══ Material for this task ══

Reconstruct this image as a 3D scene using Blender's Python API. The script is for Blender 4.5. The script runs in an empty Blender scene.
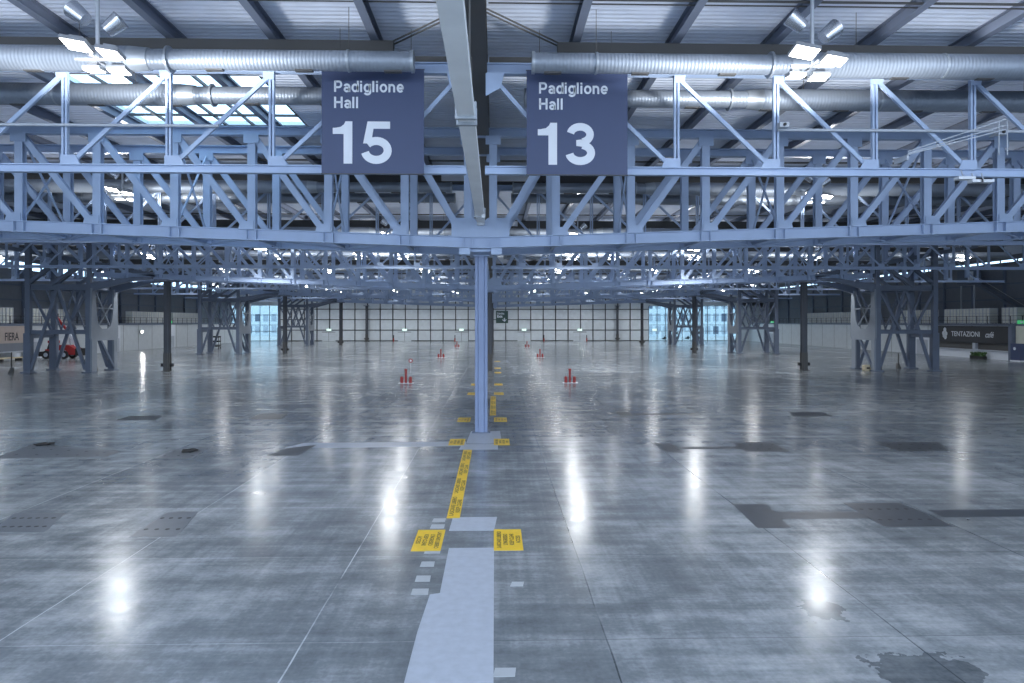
import bpy, math, random
from mathutils import Vector, Matrix
random.seed(4)
S = bpy.context.scene
COL = S.collection
# ------------------------------------------------------------------ camera, world, exposure
CX, CZ, F = 0.575, 4.62, 682.67
YAW = math.radians(1.4)
cam = bpy.data.cameras.new('camera'); camo = bpy.data.objects.new('camera', cam); COL.objects.link(camo)
cam.sensor_width = 36; cam.lens = 24; cam.clip_end = 600
camo.location = (CX, 0, CZ); camo.rotation_euler = (math.pi/2, 0, -YAW)
cam.shift_x = 0.3/1024; cam.shift_y = -19.5/1024
S.camera = camo
w = bpy.data.worlds.new('world'); S.world = w; w.use_nodes = True
bgn = w.node_tree.nodes['Background']; bgn.inputs[0].default_value = (0.66, 0.80, 1.0, 1); bgn.inputs[1].default_value = 4.0
S.view_settings.view_transform = 'Standard'; S.view_settings.look = 'None'
S.view_settings.gamma = 1.0; S.view_settings.use_curve_mapping = False
S.view_settings.exposure = 0.0
LAMP_W = 1350.0

def photometry(ld, k=.105, zmax=.28):
    # luminaire distribution: broad downward light plus a batwing indirect part thrown up at the roof by the reflectors
    ld.use_nodes = True; nt = ld.node_tree; N = nt.nodes; L = nt.links; em = N['Emission']
    ge = N.new('ShaderNodeNewGeometry'); sp = N.new('ShaderNodeSeparateXYZ'); L.new(ge.outputs['Normal'], sp.inputs[0])
    def mth(op, a, b=None):
        n = N.new('ShaderNodeMath'); n.operation = op
        for i,v in enumerate((a,b)):
            if v is None: continue
            if isinstance(v,(int,float)): n.inputs[i].default_value = v
            else: L.new(v, n.inputs[i])
        return n.outputs[0]
    z = mth('MULTIPLY', sp.outputs[2], UPSIGN)
    up = mth('MULTIPLY', mth('DIVIDE', k, mth('POWER', mth('MAXIMUM', z, .05), 3.0)), mth('GREATER_THAN', z, zmax))
    n = N.new('ShaderNodeMapRange'); n.interpolation_type = 'SMOOTHSTEP'; L.new(z, n.inputs[0]); n.inputs[1].default_value = -.28; n.inputs[2].default_value = -.8
    L.new(mth('ADD', up, n.outputs[0]), em.inputs['Strength'])
UPSIGN = 1.0

# ------------------------------------------------------------------ materials
def mat(name, col, rough=.5, metal=0., emit=None, es=0., bump=None, var=.12, scale=1.5, spec=.5):
    m = bpy.data.materials.new(name); m.use_nodes = True; nt = m.node_tree; N = nt.nodes; L = nt.links
    b = N['Principled BSDF']; b.inputs['Roughness'].default_value = rough; b.inputs['Metallic'].default_value = metal
    b.inputs['Specular IOR Level'].default_value = spec
    geo = N.new('ShaderNodeNewGeometry')
    no = N.new('ShaderNodeTexNoise'); no.inputs['Scale'].default_value = scale; no.inputs['Detail'].default_value = 5
    L.new(geo.outputs['Position'], no.inputs['Vector'])
    mx = N.new('ShaderNodeMix'); mx.data_type = 'RGBA'
    mx.inputs[6].default_value = tuple(c*(1-var) for c in col)+(1,); mx.inputs[7].default_value = tuple(min(1, c*(1+var)) for c in col)+(1,)
    L.new(no.outputs['Fac'], mx.inputs[0]); L.new(mx.outputs[2], b.inputs['Base Color'])
    if emit: b.inputs['Emission Color'].default_value = emit+(1,); b.inputs['Emission Strength'].default_value = es
    if bump:
        wv = N.new('ShaderNodeTexWave'); wv.bands_direction = bump[0]; wv.inputs['Scale'].default_value = bump[1]
        L.new(geo.outputs['Position'], wv.inputs['Vector'])
        bp = N.new('ShaderNodeBump'); bp.inputs['Strength'].default_value = bump[2]; bp.inputs['Distance'].default_value = .02
        L.new(wv.outputs['Fac'], bp.inputs['Height']); L.new(bp.outputs[0], b.inputs['Normal'])
    return m
M = dict(
 blue=mat('blue_steel_paint', (.35,.445,.62), .55),
 tower=mat('grey_blue_paint', (.125,.155,.215), .45),
 plate=mat('pale_grey_paint', (.42,.46,.52), .45),
 dark=mat('dark_steel', (.075,.075,.075), .55),
 purlin=mat('purlin_steel', (.17,.20,.27), .5),
 tubepaint=mat('lit_tube_paint', (.84,.87,.9), .45),  # lightened so the colour carries the light falling on the tube from below
 portal=mat('portal_plate_paint', (.23,.26,.30), .5),
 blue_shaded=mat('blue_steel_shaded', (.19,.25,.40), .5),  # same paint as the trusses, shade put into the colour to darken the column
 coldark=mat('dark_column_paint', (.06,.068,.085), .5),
 duct=mat('galvanised_duct', (.27,.31,.37), .5, .5, bump=('X', 3.1, .25)),
 duct_plain=mat('galvanised_band', (.36,.40,.45), .42, .6),
 deck=mat('roof_sheet', (.68,.74,.86), .8, spec=.2),
 sign=mat('sign_blue', (.045,.065,.14), .5, var=.05),
 white=mat('white_vinyl', (.66,.70,.76), .5, var=.03),
 lens=mat('lamp_lens', (.9,.9,.9), .3, emit=(1,.98,.93), es=25.),
 housing=mat('lamp_housing', (.35,.37,.40), .4, .5),
 drum=mat('reflector_alu', (.6,.63,.68), .25, .9),
 yellow=mat('yellow_tape', (.78,.52,.03), .5, var=.15, scale=9),
 ink=mat('black_ink', (.06,.05,.02), .5),
 patchm=mat('worn_floor_plate', (.12,.135,.155), .35, var=.2, scale=3),
 patchl=mat('pale_floor_patch', (.41,.45,.52), .42, var=.2, scale=6),
 patchw=mat('white_floor_mark', (.40,.43,.46), .5, var=.1, scale=8),
 patchd=mat('dark_floor_plate', (.055,.063,.075), .4, spec=.3, var=.25, scale=3),
 bolt=mat('dark_bolt', (.02,.02,.022), .5),
 red=mat('red_paint', (.33,.025,.025), .4),
 rubber=mat('black_rubber', (.02,.02,.022), .7),
 wallp=mat('white_wall_panel', (.52,.56,.59), .5, bump=('Y', 1.0, .1)),
 wallfar=mat('translucent_wall_panel', (.60,.65,.68), .5),
 mull=mat('dark_mullion', (.05,.055,.06), .5),
 walld=mat('dark_cladding', (.18,.20,.235), .6, bump=('Y', 1.6, .6)),
 crate=mat('cream_crate', (.60,.62,.58), .6),
 green=mat('green_sign', (.05,.45,.15), .4, emit=(.1,.9,.3), es=.35),
 dgreen=mat('dark_green_sign', (.03,.07,.06), .5),
 cream=mat('cream_wall', (.62,.64,.55), .5),
 banner=mat('beige_banner', (.42,.36,.33), .6),
 cafe=mat('charcoal_board', (.03,.032,.038), .5),
 plant=mat('plant_leaf', (.05,.12,.03), .6),
 tan=mat('tan_box', (.55,.48,.33), .7),
 conc=mat('outside_paving', (.5,.5,.5), .8),
 facade=mat('outside_facade', (.75,.80,.83), .6),
 van=mat('white_van_paint', (.85,.87,.9), .3),
 lightgreen=mat('exit_box', (.7,.85,.78), .4, emit=(.75,1,.88), es=.8),
)
def glassmat(c):
    m = bpy.data.materials.new('tinted_glass'); m.use_nodes = True; nt = m.node_tree; N = nt.nodes; L = nt.links
    N.remove(N['Principled BSDF']); out = N['Material Output']
    tr = N.new('ShaderNodeBsdfTransparent'); tr.inputs[0].default_value = c+(1,)
    gl = N.new('ShaderNodeBsdfGlossy'); gl.inputs['Roughness'].default_value = .05
    mx = N.new('ShaderNodeMixShader'); mx.inputs[0].default_value = .08
    L.new(tr.outputs[0], mx.inputs[1]); L.new(gl.outputs[0], mx.inputs[2]); L.new(mx.outputs[0], out.inputs[0])
    return m
M['glass'] = glassmat((.84,.93,.96)); M['glass_tint'] = glassmat((.60,.70,.72))

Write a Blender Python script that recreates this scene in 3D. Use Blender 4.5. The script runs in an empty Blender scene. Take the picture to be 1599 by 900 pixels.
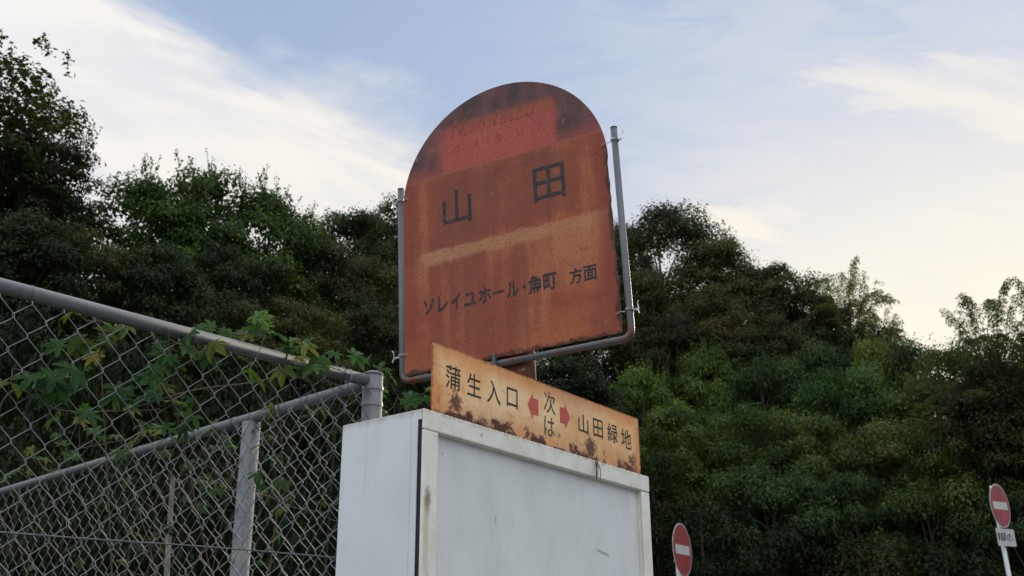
import bpy, math, random
import numpy as np
from mathutils import Matrix, Vector
sc = bpy.context.scene
COL = sc.collection
rad = math.radians

# ------------------------------------------------------------------ camera
CAM = np.array([0.0, 0.0, 1.5])
F_PX = 1700.0
fwd = np.array([0.0, 0.93244117, 0.36132184])
right = np.array([0.9999765, 0.00247762, -0.00639384]); right /= np.linalg.norm(right)
right = right - fwd * right.dot(fwd); right /= np.linalg.norm(right)
up = np.cross(right, fwd)
cam_d = bpy.data.cameras.new('camera')
cam = bpy.data.objects.new('camera', cam_d)
COL.objects.link(cam)
cam_d.sensor_width = 36.0
cam_d.lens = 36.0 * F_PX / 1599.0
cam_d.dof.use_dof = True
cam_d.dof.focus_distance = 2.55
cam_d.dof.aperture_fstop = 12.0
cam_d.clip_start = 0.05
cam_d.clip_end = 3000.0
mw = Matrix.Identity(4)
for i in range(3):
    mw[i][0] = right[i]; mw[i][1] = up[i]; mw[i][2] = -fwd[i]; mw[i][3] = CAM[i]
cam.matrix_world = mw
sc.camera = cam

def ray(px, py):
    return right * ((px - 799.5) / F_PX) - up * ((py - 450.0) / F_PX) + fwd
def at(px, py, r):
    d = ray(px, py)
    return CAM + d / math.hypot(d[0], d[1]) * r
def on_plane(px, py, P, n):
    d = ray(px, py)
    return CAM + d * (n.dot(np.array(P) - CAM) / n.dot(d))

# ------------------------------------------------------------------ exposure
sc.view_settings.view_transform = 'Standard'
sc.view_settings.look = 'None'
sc.view_settings.gamma = 1.0
sc.view_settings.use_curve_mapping = False
sc.view_settings.exposure = 1.25
sc.render.engine = 'CYCLES'
sc.cycles.max_bounces = 6
sc.cycles.diffuse_bounces = 3
sc.cycles.glossy_bounces = 2
sc.cycles.transmission_bounces = 3
sc.cycles.use_denoising = True

# ------------------------------------------------------------------ node helper
class NT:
    def __init__(self, tree):
        self.t = tree; self.n = tree.nodes; self.l = tree.links
    def new(self, typ, **kw):
        nd = self.n.new(typ)
        for k, v in kw.items(): setattr(nd, k, v)
        return nd
    def put(self, sock, v):
        if v is None: return
        if isinstance(v, bpy.types.NodeSocket): self.l.new(v, sock)
        elif isinstance(v, (tuple, list)) and sock.type == 'RGBA' and len(v) == 3: sock.default_value = (*v, 1)
        else: sock.default_value = v
    def m(self, op, a, b=None, c=None, clamp=False):
        nd = self.new('ShaderNodeMath', operation=op, use_clamp=clamp)
        for i, v in enumerate((a, b, c)): self.put(nd.inputs[i], v)
        return nd.outputs[0]
    def vm(self, op, a, b=None):
        nd = self.new('ShaderNodeVectorMath', operation=op)
        self.put(nd.inputs[0], a); self.put(nd.inputs[1], b)
        return nd.outputs['Value'] if op in ('DOT_PRODUCT', 'LENGTH') else nd.outputs['Vector']
    def noise(self, vec, scale, detail=4, rough=.55, dist=0.0):
        nd = self.new('ShaderNodeTexNoise')
        self.put(nd.inputs['Vector'], vec)
        nd.inputs['Scale'].default_value = scale; nd.inputs['Detail'].default_value = detail
        nd.inputs['Roughness'].default_value = rough; nd.inputs['Distortion'].default_value = dist
        return nd.outputs['Fac']
    def step(self, v, a, b, smooth=True):
        nd = self.new('ShaderNodeMapRange', interpolation_type='SMOOTHSTEP' if smooth else 'LINEAR')
        self.put(nd.inputs['Value'], v)
        nd.inputs['From Min'].default_value = a; nd.inputs['From Max'].default_value = b
        nd.inputs['To Min'].default_value = 0; nd.inputs['To Max'].default_value = 1
        return nd.outputs['Result']
    def mix(self, f, a, b):
        nd = self.new('ShaderNodeMix', data_type='RGBA')
        self.put(nd.inputs[0], f); self.put(nd.inputs[6], a); self.put(nd.inputs[7], b)
        return nd.outputs[2]
    def scale(self, vec, s):
        nd = self.new('ShaderNodeVectorMath', operation='MULTIPLY')
        self.put(nd.inputs[0], vec); nd.inputs[1].default_value = s
        return nd.outputs[0]
    def sep(self, vec):
        nd = self.new('ShaderNodeSeparateXYZ'); self.put(nd.inputs[0], vec)
        return nd.outputs

# ------------------------------------------------------------------ world
SUN_AZ, SUN_EL = 25.8, 17.5
sv = Vector((math.sin(rad(SUN_AZ)) * math.cos(rad(SUN_EL)), math.cos(rad(SUN_AZ)) * math.cos(rad(SUN_EL)), math.sin(rad(SUN_EL))))
world = bpy.data.worlds.new('World')
sc.world = world
world.use_nodes = True
W = NT(world.node_tree)
W.n.clear()
out = W.new('ShaderNodeOutputWorld')
bg = W.new('ShaderNodeBackground')
bg.inputs['Strength'].default_value = 0.10
W.l.new(bg.outputs[0], out.inputs[0])
sky = W.new('ShaderNodeTexSky', sky_type='NISHITA')
sky.sun_disc = False
sky.sun_elevation = rad(SUN_EL)
sky.sun_rotation = rad(SUN_AZ)
sky.air_density = 1.0; sky.dust_density = 1.6; sky.ozone_density = 1.2
tc = W.new('ShaderNodeTexCoord')
D = tc.outputs['Generated']
dx, dy, dz = W.sep(D)
n1 = W.noise(D, 5.0, 6, .6, .6)
n2 = W.noise(W.scale(D, (1.0, 1.0, 2.2)), 14.0, 5, .6, .8)
n1c = W.m('SUBTRACT', n1, .5); n2c = W.m('SUBTRACT', n2, .5)
wob = W.m('ADD', W.m('MULTIPLY', n1c, .16), W.m('MULTIPLY', n2c, .06))
# long cloud bank on the left, its upper edge a great circle
d1 = np.array([-.321, .765, .558]); d2 = np.array([-.050, .869, .493])
nb = np.cross(d1, d2); nb /= np.linalg.norm(nb)
if nb.dot([-.33, .838, .434]) < 0: nb = -nb
al = d2 - d1; al -= nb * nb.dot(al); al /= np.linalg.norm(al)
def streak(ax, bx, sa, sb, detail=4, dist=.5):
    cb = W.new('ShaderNodeCombineXYZ')
    W.put(cb.inputs[0], W.m('MULTIPLY', W.vm('DOT_PRODUCT', D, tuple(ax)), sa)); W.put(cb.inputs[1], W.m('MULTIPLY', W.vm('DOT_PRODUCT', D, tuple(bx)), sb))
    return W.noise(cb.outputs[0], 1.0, detail, .55, dist)
st = streak(al, nb, 4.0, 16.0)
stc = W.m('SUBTRACT', st, .5)
wob = W.m('ADD', W.m('MULTIPLY', n1c, .13), W.m('MULTIPLY', stc, .10))
e1 = W.m('ADD', W.vm('DOT_PRODUCT', D, tuple(nb)), wob)
bank = W.step(e1, -.022, .050)
bank = W.m('MULTIPLY', bank, W.m('SUBTRACT', 1.0, W.step(W.m('ADD', dx, wob), -.01, .11)))
bank = W.m('MULTIPLY', bank, W.m('MULTIPLY_ADD', st, .7, .68), clamp=True)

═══

• _Task to carry out_:
Take out nothing but the lines from the one containing "Write a Blender" to the one containing "rad = math.radians", inclusive, retyped exactly. Drop the pictures.

• _Problem solution_:
Write a Blender Python script that recreates this scene in 3D. Use Blender 4.5. The script runs in an empty Blender scene. Take the picture to be 1599 by 900 pixels.
import bpy, math, random
import numpy as np
from mathutils import Matrix, Vector
sc = bpy.context.scene
COL = sc.collection
rad = math.radians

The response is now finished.